To remain near their children who were segregated into the school, parents were forced to camp nearby at the river. Carrolup was considered a place more suitable to animal husbandry than human habitation. Yet from these surroundings grew an astonishing school of art created by children aged from seven to fourteen years of age. Their work was so successful in capturing the eyes of the art world that it was exhibited in London and New York in the late forties and fifties.

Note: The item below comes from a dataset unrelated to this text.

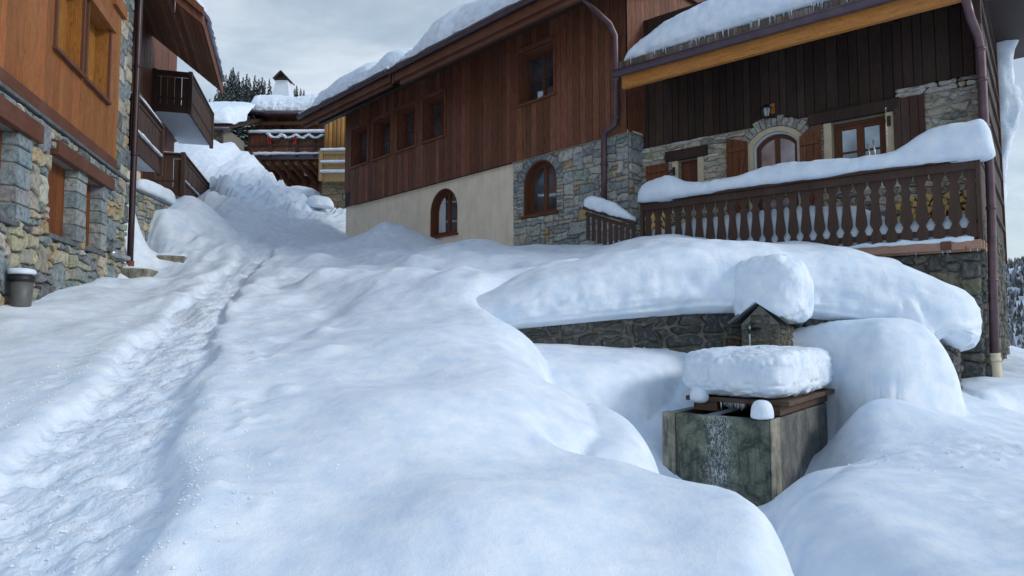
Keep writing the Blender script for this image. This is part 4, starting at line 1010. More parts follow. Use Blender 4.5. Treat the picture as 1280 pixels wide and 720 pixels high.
def inarch(P, u, z, g=.0):
    us = [p[0] for p in P]; zs = [p[1] for p in P]; a, b, c, d = min(us) - g, max(us) + g, min(zs) - .02, max(zs) + g; r = (b - a) / 2; m_ = (a + b) / 2
    if not (a < u < b and c < z < d): return False
    return z < d - r or (u - m_) ** 2 + (z - (d - r)) ** 2 < r * r
mb = MB(); masonry(mb, US, -.0, zB - 1.2, ZC, 0, .14, .085, PAL_B, lambda u, z: not inarch(AR2, u, z, .20), maxw=4, maxh=3, bulge=.03, gap=.007, jit=.3)
mb.build('stonework', M['stone'], B); mb = MB(); masonry(mb, 0, .75, zB - 1.2, ZC, 0, .14, .1, PAL_B, maxw=3, maxh=3, bulge=.03, gap=.007, axis=lambda u, y, z: (-y, u, z))
mb.build('side_stonework', M['stone'], B); mb = MB()
# arch stones
def voussoirs(mb, a, b, d, r, th, n, pal, y=0, half=math.pi, zc=None):
    m_ = (a + b) / 2; zc = d - r if zc is None else zc
    for k in range(n):
        t0 = math.pi / 2 - half / 2 + half * k / n; t1 = math.pi / 2 - half / 2 + half * (k + 1) / n; T = th * rnd(.85, 1.15)
        pp = [(m_ + r * math.cos(t0), zc + r * math.sin(t0)), (m_ + (r + T) * math.cos(t0), zc + (r + T) * math.sin(t0)), (m_ + (r + T) * math.cos(t1), zc + (r + T) * math.sin(t1)), (m_ + r * math.cos(t1), zc + r * math.sin(t1))]
        stone_poly(mb, pp, y, .035, vary(pick(pal)), .005)
r2 = (a2[1] - a2[0]) / 2
voussoirs(mb, a2[0], a2[1], za2[1], r2, .19, 17, [((.24, .27, .28), 3), ((.3, .32, .32), 2)])
for k in range(9):
    z = za2[0] + k * (za2[1] - r2 - za2[0]) / 9; h = (za2[1] - r2 - za2[0]) / 9
    for (x0, x1) in ((a2[0] - .2, a2[0]), (a2[1], a2[1] + .2)):
        stone_poly(mb, [(x0, z), (x1, z), (x1, z + h), (x0, z + h)], 0, .032, vary(pick(PAL_B)), .006)
mb.build('arch_stones', M['stone'], B)
mb = MB(); mb.box(US - .01, .06, -.06, .5, ZC + .0, ZC + .055); mb.build('coping', M['cream'], B, bevel=.008)
# cladding: hangs proud of the plaster, sheet behind
mb = MB(); sheet(mb, rect(UBL, 0, ZC + .02, ZT), [rect(*x) for x in bw], -.04, .34, (.5, .5, .5)); mb.box(UBL, 0, .3, .5, ZC + .02, ZT); mb.build('timber_wall', M['wood_dark'], B)
mb = MB(); boards(mb, uB(438), .02, ZC + .0, ZT, -.085, .17, bw, .026, var=.34, gap=.010); mb.build('timber_cladding', M['wood_brown'], B, bevel=.003)
mb = MB(); boards(mb, UBL - .02, uB(438) - .01, ZC + .45, ZT, -.06, .15, (), .03, var=.2); mb.build('corner_board', M['wood_brown'], B, bevel=.003)
mb = MB(); boards(mb, -.08, 6, ZC + .0, 11.5, 0, .17, (), .026, var=.35, gap=.008, axis=lambda u, y, z: (.06 + -y * .5, u, z)); mb.add([(0.01, 0, ZC), (0.01, 6, ZC), (.01, 6, 11.5), (.01, 0, 11.5)], [(0, 1, 2, 3)], (.5, .5, .5)); mb.build('side_cladding', M['wood_brown'], B)
mb = MB(); mb.box(.08, .16, -.4, 6, 9.02, 9.25); mb.build('beam', M['wood_beam'], B, bevel=.01)
for i, x in enumerate(bw):
    window(B, rect(*x), .17, M['wood_window'], 2, 1 if i < 4 else 1, fr=.05, casement=.035, sy=-.13, sillmat=M['wood_brown'], curtain=.0)
    mb = MB(); a, b, c, d = x
    mb.box(a, a + .025, -.06, .17, c, d); mb.box(b - .025, b, -.06, .17, c, d); mb.box(a + .025, b - .025, -.06, .17, d - .025, d); mb.build('reveal', M['wood_brown'], B)
    mb = MB(); mb.box(a - .09, a, -.115, -.05, c - .04, d + .10); mb.box(b, b + .07, -.115, -.05, c - .04, d + .10); mb.box(a, b, -.13, -.05, d, d + .10); mb.build('window_surround', M['wood_brown'], B, bevel=.006)
for AR in (AR1, AR2):
    window(B, AR, .17, M['wood_window'], 2, 0, fr=.07, casement=.05, sy=.0, curtain=.28 if AR is AR1 else 0)
    mb = MB(); inn = inset(AR, .03); ringmesh(mb, AR, inn, .01, .17); mb.build('reveal', M['wood_window'], B)
    us = [p[0] for p in AR]; mb = MB(); mb.box(min(us) - .04, max(us) + .04, -.05, .16, min(p[1] for p in AR) - .055, min(p[1] for p in AR) - .003); mb.build('sill', M['wood_window'], B, bevel=.006)
# roof with stepped eave
YE = -1.05; SLB = .44
zeL = sum(FB.z(px, py, YE) for px, py in ((390, 149), (470, 107))) / 2
zeR = sum(FB.z(px, py, YE) for px, py in ((500, 104), (600, 51))) / 2
uL0, uL1, uR0, uR1 = uB(372, YE), uB(484, YE), uB(485, YE - .25), .9
YER = YE - .22
def bar_slope(mb, u0, u1, ye, ze, y0, y1, dz0, dz1, s=SLB, col=(1, 1, 1)):
    z = lambda y: ze + (y - ye) * s
    mb.hexa([(u0, y0, z(y0) + dz0), (u1, y0, z(y0) + dz0), (u1, y1, z(y1) + dz0), (u0, y1, z(y1) + dz0), (u0, y0, z(y0) + dz1), (u1, y0, z(y0) + dz1), (u1, y1, z(y1) + dz1), (u0, y1, z(y1) + dz1)], col)
rb = MB(); bar_slope(rb, uL0, uL1, YE, zeL, YE, 5.5, .16, .24); bar_slope(rb, uR0, uR1, YER, zeR, YER, 5.5, .16, .24); roofB = rb.build('roof', M['wood_brown'], B)
rb = MB(); rb.box(uL0 + .05, uL1, YE - .03, YE + .03, zeL - .07, zeL + .13); rb.box(uR0 + .12, uR1, YER - .03, YER + .03, zeR - .09, zeR + .13); rb.build('fascia', M['wood_beam'], roofB, bevel=.008)
rb = MB(); rb.box(uL0 + .05, uL1 - .02, YE + .031, YE + .10, zeL - .16, zeL + .05); rb.box(uR0 + .3, uR1, YER + .031, YER + .12, zeR - .21, zeR + .02); rb.build('eave_beam', M['wood_beam'], roofB, bevel=.008)
rb = MB()
for (u0, u1, ye, ze) in ((uL0 - .05, uL1, YE, zeL), (uR0 - .05, uR1, YER, zeR)):
    n = 10; 
    Pg = np.array([[(u, ye - .10 + .085 * math.cos(math.pi * k / n) * -1 if False else ye - .10 - .075 * math.cos(math.pi * k / n), ze + .20 - .09 * math.sin(math.pi * k / n)) for k in range(n + 1)] for u in np.linspace(u0, u1, 12)])
    rb.grid(Pg); rb.add([tuple(p) for p in Pg[0]], [tuple(range(n + 1))]); rb.add([tuple(p) for p in Pg[-1]], [tuple(range(n + 1))])
rb.build('gutter', M['gutter'], roofB)
k = 0
for u in np.arange(uL0 + .25, uR1, .72):
    ye, ze = (YE, zeL) if u < uR0 + .1 else (YER, zeR)
    rb = MB(); bar_slope(rb, u, u + .13, ye, ze, ye + .12, .0, -.04, .158); rb.build('rafter', M['wood_dark'], roofB, bevel=.008)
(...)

SHOW US A LIGHT is the unique story of these child artists and their creative legacy which can be seen in the work of today's artists. Nyoongah artists Alma Toomath, Milton Jackson, Liza Johns, Simpson Kelly and Tjyllungoo discuss their art and early influences. The settlement is now named Marribank Family Centre and houses a number of artistic endeavours. Revenue from fabrics, pottery and jewellery production go towards supporting the Centre and paying the wages of the fifteen people employed there. In 1989 the Marribank Aboriginal Corporation took control of the Centre. The lease which had been held by the Baptist Union of Churches since 1952 was turned over to the community. No longer a recipient of funds from the Department of Community Services, the Corporation now controls the destiny of the Centre.
The story of Carrolup is a remarkable one told through the words of the child artists of the forties and fifties and echoed in the hope and the optimism of today's artworkers of the Marribank Family Centre.